The book I reviewed yesterday, for example- a book of performance poetry: it should never have been published. Performance poetry is a branch of stand-up. Take it off the stage and it's like a fish on a slab, all the wiggle gone out of it. Would you put Frankie Howerd's monologues in a book? Well, would you? I jolly well hope not.

I'm trying not to be scornful, but as a print poet, one who writes for the page, it niggles me that you can make a reputation on the back of such limp stuff. I understand that performance poetry can't be complex, that it has to be fully comprehensible at a first hearing, but, even so, I'm surprised at the low-level of verbal invention, the banality, the lack of technique.

But I guess it's the way they tell them.

Which reminds me, Cyril Fletcher died a couple of days back. They didn't call 'em performance poets in his day, but that's essentially what he was. British readers may remember him as the chap who sat in an armchair and recited "odd odes" on Esther Rantzen's TV show. The odd odes were pretty naff- coarser, clumsier versions of Hillaire Belloc's Cautionary Tales- but Cyril's delivery just about made them work. He had a slight squint and a plummy voice and he wore a velvet smoking jacket (green I think it was.) He was quite old even then and the rest of the cast treated him as a beloved great uncle- a link to an earlier era of entertainment.

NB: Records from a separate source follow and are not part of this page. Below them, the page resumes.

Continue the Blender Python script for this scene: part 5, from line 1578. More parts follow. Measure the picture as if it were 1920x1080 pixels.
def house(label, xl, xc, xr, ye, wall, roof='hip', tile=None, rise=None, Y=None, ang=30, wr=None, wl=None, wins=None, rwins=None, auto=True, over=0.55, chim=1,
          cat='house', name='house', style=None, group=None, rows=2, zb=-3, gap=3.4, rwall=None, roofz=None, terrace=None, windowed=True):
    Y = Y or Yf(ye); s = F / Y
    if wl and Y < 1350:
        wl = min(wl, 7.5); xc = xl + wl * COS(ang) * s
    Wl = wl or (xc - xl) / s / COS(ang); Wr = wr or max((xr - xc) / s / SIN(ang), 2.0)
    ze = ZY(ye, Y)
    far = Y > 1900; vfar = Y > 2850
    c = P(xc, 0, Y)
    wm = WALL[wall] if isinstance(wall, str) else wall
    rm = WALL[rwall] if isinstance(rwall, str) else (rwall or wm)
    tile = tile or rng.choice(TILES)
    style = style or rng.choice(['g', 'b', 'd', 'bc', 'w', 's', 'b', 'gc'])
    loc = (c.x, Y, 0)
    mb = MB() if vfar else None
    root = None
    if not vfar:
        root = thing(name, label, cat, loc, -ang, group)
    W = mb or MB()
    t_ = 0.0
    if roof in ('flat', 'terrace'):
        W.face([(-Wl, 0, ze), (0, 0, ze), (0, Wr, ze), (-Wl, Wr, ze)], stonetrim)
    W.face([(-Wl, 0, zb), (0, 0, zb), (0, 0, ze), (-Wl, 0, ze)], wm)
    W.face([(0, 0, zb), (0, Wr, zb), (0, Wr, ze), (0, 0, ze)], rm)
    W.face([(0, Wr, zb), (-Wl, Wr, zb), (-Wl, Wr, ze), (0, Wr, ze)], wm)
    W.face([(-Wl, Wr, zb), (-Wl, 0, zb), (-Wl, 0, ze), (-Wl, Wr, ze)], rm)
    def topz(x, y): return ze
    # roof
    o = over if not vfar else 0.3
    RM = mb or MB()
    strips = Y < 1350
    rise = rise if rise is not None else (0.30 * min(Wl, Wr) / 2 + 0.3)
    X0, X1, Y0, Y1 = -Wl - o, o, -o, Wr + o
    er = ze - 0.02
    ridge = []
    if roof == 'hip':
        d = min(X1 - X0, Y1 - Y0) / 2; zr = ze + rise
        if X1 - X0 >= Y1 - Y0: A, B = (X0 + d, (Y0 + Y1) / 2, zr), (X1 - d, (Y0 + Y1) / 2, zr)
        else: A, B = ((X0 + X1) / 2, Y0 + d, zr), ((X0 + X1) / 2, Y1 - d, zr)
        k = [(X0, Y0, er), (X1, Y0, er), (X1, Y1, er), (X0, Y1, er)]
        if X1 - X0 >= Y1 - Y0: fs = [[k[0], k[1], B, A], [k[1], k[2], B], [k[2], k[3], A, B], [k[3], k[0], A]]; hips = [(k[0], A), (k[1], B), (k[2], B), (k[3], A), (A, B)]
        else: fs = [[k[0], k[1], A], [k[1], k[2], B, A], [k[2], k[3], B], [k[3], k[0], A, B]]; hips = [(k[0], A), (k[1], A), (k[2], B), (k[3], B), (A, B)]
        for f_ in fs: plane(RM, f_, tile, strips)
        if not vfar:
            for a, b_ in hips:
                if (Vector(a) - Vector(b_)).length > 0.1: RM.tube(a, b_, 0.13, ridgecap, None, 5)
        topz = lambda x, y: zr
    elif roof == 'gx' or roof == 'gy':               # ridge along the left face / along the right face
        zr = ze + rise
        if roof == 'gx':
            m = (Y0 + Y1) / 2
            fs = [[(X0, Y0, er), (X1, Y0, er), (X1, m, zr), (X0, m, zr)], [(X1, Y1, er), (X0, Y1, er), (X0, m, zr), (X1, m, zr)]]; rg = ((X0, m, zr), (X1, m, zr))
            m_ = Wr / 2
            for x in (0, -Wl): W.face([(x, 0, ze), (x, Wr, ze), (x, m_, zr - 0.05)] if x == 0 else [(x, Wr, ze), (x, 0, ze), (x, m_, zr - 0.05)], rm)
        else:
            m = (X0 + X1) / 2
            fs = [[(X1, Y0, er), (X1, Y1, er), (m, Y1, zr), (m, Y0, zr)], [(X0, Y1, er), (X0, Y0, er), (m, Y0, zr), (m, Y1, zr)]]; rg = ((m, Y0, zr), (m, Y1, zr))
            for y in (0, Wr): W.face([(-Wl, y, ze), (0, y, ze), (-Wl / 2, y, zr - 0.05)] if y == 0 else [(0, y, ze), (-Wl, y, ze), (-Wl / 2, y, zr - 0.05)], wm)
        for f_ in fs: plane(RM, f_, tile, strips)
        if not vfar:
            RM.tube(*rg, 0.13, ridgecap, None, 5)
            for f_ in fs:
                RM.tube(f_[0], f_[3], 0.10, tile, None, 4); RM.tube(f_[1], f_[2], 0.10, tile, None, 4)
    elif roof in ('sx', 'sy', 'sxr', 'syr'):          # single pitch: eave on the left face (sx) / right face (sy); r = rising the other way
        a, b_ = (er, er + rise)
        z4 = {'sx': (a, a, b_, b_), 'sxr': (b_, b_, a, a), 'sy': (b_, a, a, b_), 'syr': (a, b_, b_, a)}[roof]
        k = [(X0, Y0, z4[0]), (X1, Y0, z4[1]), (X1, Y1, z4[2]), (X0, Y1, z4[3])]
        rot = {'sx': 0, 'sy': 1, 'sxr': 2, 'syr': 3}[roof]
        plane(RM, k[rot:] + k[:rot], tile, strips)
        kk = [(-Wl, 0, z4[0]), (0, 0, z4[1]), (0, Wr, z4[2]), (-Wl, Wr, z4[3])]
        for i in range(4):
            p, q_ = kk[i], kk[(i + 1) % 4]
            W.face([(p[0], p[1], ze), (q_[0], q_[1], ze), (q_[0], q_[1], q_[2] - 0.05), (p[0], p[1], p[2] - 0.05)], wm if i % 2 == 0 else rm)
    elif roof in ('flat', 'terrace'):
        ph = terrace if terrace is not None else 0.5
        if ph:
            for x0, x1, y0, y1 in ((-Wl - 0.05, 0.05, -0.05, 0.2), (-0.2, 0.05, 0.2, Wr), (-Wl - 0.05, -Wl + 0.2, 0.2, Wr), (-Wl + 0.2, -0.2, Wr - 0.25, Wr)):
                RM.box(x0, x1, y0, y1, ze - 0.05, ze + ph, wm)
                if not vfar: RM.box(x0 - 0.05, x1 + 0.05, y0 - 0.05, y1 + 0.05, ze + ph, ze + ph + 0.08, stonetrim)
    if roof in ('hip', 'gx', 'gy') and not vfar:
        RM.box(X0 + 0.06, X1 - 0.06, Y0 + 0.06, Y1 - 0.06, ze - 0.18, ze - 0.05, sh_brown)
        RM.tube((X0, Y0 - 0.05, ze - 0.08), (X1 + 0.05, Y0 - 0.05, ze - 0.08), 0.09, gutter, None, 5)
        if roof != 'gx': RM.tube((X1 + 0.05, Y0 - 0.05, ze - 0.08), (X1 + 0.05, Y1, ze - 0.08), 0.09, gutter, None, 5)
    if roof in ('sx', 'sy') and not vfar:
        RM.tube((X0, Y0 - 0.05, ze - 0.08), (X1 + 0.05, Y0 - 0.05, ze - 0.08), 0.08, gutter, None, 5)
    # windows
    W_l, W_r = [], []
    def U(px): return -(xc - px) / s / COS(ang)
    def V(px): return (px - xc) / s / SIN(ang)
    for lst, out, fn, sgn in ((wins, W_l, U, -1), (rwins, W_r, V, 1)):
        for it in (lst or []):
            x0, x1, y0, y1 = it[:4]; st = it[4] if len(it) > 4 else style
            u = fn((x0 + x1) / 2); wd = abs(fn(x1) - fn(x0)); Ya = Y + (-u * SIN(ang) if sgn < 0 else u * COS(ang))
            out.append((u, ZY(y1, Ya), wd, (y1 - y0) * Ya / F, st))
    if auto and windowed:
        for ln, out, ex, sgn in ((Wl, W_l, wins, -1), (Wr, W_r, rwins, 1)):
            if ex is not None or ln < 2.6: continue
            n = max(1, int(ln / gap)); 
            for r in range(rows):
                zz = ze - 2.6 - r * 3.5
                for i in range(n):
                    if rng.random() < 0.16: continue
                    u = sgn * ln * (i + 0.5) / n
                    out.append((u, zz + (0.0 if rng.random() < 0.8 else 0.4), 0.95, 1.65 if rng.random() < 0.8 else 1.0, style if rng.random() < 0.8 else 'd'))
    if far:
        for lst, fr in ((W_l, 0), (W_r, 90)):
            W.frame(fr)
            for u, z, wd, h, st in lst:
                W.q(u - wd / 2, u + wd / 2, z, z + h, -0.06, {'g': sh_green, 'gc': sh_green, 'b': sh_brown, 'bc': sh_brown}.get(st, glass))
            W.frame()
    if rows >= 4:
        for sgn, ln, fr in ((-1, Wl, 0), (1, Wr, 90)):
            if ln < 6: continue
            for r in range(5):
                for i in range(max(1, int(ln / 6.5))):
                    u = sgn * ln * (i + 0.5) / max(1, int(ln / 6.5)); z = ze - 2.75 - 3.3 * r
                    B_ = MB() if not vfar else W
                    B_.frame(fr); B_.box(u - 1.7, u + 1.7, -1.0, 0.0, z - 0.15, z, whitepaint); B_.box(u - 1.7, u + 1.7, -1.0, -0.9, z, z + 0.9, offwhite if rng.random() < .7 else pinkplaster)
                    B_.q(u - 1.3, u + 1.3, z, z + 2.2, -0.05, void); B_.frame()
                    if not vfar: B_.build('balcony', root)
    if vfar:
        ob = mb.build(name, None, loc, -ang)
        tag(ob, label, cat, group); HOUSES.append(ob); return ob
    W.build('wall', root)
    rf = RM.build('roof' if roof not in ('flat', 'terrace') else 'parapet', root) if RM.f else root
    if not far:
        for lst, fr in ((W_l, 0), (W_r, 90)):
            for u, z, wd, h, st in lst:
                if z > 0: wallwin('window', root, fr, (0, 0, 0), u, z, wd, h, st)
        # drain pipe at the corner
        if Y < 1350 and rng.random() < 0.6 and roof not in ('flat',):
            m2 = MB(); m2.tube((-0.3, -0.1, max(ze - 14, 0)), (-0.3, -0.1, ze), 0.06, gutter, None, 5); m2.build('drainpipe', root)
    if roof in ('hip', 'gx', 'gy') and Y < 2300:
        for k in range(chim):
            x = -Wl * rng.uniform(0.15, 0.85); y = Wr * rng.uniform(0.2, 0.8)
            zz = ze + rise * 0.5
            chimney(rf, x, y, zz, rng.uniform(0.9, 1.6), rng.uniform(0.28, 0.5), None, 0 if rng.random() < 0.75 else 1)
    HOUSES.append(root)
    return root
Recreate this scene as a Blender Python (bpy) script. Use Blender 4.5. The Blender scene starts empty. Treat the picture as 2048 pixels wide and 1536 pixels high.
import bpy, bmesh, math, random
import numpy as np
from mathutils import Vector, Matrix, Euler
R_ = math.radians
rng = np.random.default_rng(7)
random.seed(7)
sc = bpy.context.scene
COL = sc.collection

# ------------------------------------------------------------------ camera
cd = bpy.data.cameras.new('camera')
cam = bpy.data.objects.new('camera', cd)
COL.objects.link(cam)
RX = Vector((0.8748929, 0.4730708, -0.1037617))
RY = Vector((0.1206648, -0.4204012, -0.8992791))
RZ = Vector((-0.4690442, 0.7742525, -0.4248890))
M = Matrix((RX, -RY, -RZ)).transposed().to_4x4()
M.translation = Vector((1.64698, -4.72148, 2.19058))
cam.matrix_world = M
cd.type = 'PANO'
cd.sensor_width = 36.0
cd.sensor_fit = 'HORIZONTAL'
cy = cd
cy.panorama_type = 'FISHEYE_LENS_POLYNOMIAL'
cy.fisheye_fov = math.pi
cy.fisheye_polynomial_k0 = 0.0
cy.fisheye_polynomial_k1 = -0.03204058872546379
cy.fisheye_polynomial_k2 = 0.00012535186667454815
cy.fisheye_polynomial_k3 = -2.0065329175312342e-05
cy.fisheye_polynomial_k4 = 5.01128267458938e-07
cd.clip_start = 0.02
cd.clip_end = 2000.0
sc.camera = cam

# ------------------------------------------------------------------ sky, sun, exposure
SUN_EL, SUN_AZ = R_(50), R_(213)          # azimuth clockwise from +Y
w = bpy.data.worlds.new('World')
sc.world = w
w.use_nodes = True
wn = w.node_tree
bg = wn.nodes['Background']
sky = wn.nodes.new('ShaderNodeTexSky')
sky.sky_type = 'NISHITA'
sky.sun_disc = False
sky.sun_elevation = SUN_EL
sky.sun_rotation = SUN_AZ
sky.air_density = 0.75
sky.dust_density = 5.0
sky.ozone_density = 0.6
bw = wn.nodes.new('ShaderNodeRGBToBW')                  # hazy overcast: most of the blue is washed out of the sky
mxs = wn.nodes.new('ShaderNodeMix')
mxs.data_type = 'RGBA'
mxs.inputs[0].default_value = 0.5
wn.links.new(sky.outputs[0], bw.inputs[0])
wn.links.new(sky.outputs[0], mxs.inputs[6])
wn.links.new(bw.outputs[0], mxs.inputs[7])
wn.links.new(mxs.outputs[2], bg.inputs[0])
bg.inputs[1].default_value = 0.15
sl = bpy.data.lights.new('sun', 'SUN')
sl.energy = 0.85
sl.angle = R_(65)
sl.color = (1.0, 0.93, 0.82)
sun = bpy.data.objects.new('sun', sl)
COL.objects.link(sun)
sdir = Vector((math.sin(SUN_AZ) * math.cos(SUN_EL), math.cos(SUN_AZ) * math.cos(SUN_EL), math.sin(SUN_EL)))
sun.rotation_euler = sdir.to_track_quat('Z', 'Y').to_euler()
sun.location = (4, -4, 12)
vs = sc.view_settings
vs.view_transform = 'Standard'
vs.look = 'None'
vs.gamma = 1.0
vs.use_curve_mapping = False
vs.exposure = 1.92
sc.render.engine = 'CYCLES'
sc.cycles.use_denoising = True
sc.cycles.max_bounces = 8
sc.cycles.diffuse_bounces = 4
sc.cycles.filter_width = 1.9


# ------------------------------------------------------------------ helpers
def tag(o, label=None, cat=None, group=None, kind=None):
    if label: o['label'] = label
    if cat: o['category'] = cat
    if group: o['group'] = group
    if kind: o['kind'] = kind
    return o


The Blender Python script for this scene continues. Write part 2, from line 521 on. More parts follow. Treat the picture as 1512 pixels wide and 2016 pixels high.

Dare I say I didn't like him? Yes I dare. I squirmed at the way he caricatured my profession. Green velvet smoking jacket indeed!

At least these days we no longer think of poets as effete wimps. And I'll concede that we've got the performance people to thank. Today a poet is a person with a cigarette (or spliff) in one hand and a pint in the other who holds forth to raucous audiences in pubs. The verse in the book I reviewed isn't literature, but it's chippy and sparky and it deals with topics of real interest, like race and politics and war. It's my (getting to be hackneyed) complaint about print poetry that so much of it is so dully middle-class- all about my lovely garden and the churches I visited in Spain last summer. Performance poets would have things thrown at them if they served up that tepid, suburban stuff.

Which brings things full circle, I guess- because that's how poetry got started. The first poets were popular entertainers who went from town to town with epics in their heads. Have harp, will travel. Homer was a Performance poet.

So, OK guys, you've got the cred back. Now how about learning some craft?

Date: 2005-01-04 11:27 am (UTC)
From: [identity profile] poliphilo.livejournal.com
A Slam is competitive. That's how it differs from an open mic session. The tomatoes and insults are optional.

Date: 2005-01-04 06:15 pm (UTC)
From: [identity profile] karenkay.livejournal.com
Hm. I don't think it's always competitive. I haven't done it--but this is what my friend Carolyn does.

Date: 2005-01-05 01:52 am (UTC)
From: [identity profile] poliphilo.livejournal.com
just checked out this site- http://www.e-poets.net/library/slam/. I haven't done more than skim it, but it seems Slam started in Chicago, in the late 80s, with events where poets went head to head in parodies of boxing/wrestling matches. It has since evolved. In the early days it was strongly aligned with Punk.